Ante mis quejas en las redes sociales por esta desfachatez y, supongo, ilegalidad, alguien me ha comentado que soy poco comprensiva y que no se entiende mi persecución hacia estas gentes ahumadoras.

En lo de comprensiva, toda la razón. No comprendo cómo alguien, como tantos álguienes, puede tener semejante jeta y mostrarse tan insolidario. Y no añado adjetivos, que me caliento. En cuanto a la persecución, sólo hay que salir a la calle cinco minutos para ver quién está jodiendo a quién. Porque supongo que de eso trata la persecución, de pasarme por el forro tus derechos, tus pulmones y la ley, ya de paso.

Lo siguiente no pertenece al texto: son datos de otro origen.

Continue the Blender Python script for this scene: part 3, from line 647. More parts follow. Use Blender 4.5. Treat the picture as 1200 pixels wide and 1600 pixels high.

Luego están los que yo llamo los corredores de proximidad, que pasan a palmo y medio de tu cara con el jadeo razonable propio de su actividad. Pero vamos a ver, pero vamos a ver. O te pones mascarilla, o corres en las calles desiertas, o no corres.

Y esta última frase es la que resume el fondo del problema, el que provocan los que, entre hacer lo que les sale de las narices y molestar o, por lo contrario, contenerse, convirtiendo así el mundo en un lugar más agradable, optan por lo primero. Incomprensible, pero cierto.